Gli effetti sull’auto. La misura tedesca è stata definita temporanea, se non del tutto transitoria. Putroppo anche la guerra in Ucraina, almeno inizialmente, doveva essere una questione di pochi giorni e ora qualcuno paventa la possibilità che duri anni. È ovvio che un maggior ricorso al carbone o ai carburanti fossili per le produzioni energetiche abbia un impatto diretto sulla mobilità elettrica, ancor di più in Germania, dove il carbone rappresenta oltre il 30% del mix energetico e risulta in salita per colpa del minor contributo dell’eolico del Mare del Nord, penalizzato negli ultimi mesi dalla scarsa ventosità (tutto ciò dimostra quanto affidarsi alle rinnovabili sia rischioso a causa della loro imprevidibilità).
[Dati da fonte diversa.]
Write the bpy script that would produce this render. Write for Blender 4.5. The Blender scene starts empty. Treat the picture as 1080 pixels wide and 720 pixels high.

Dunque, la correlazione tra mobilità elettrica e rinnovabili è destinata a subire un forte contraccolpo e non si sa neanche per quanto tempo. Eppure i costruttori di allarmi ne hanno lanciati a iosa negli ultimi anni. Volvo, la prima Casa europea a votarsi al solo elettrico per il 2030, ha ammesso che la produzione di un’elettrica implica emissioni fino al 70% superiori rispetto all’assemblaggio di un’auto tradizionale. Di conseguenza, con l’attuale mix energetico europeo (per il 60% legato a fonti fossili) un veicolo a batteria deve percorrere almeno 60 mila chilometri per avere un impatto positivo sull’ambiente. Analogo avvertimento è arrivato da Carlos Tavares, amministratore delegato di Stellantis: “Con il mix energetico dell’Europa, un veicolo elettrico deve percorrere 70 mila chilometri prima di compensare l’impronta di CO2 creata dalla fabbricazione della batteria”. Con un maggior ricorso al carbone, crescenti ritardi nello sviluppo delle rinnovabili e il contestuale e, per alcuni versi, inspiegabile no al nucleare, è evidente che i benefici dell’elettrico si allontanino nel tempo. Anche questo, alla fine, è uno rischi legati a quell’approccio monotecnologico perseguito dall’Europa e fortemente criticato dalle associazioni della filiera, ossia da quelli che più di ogni altro conoscono come si produce un’automobile.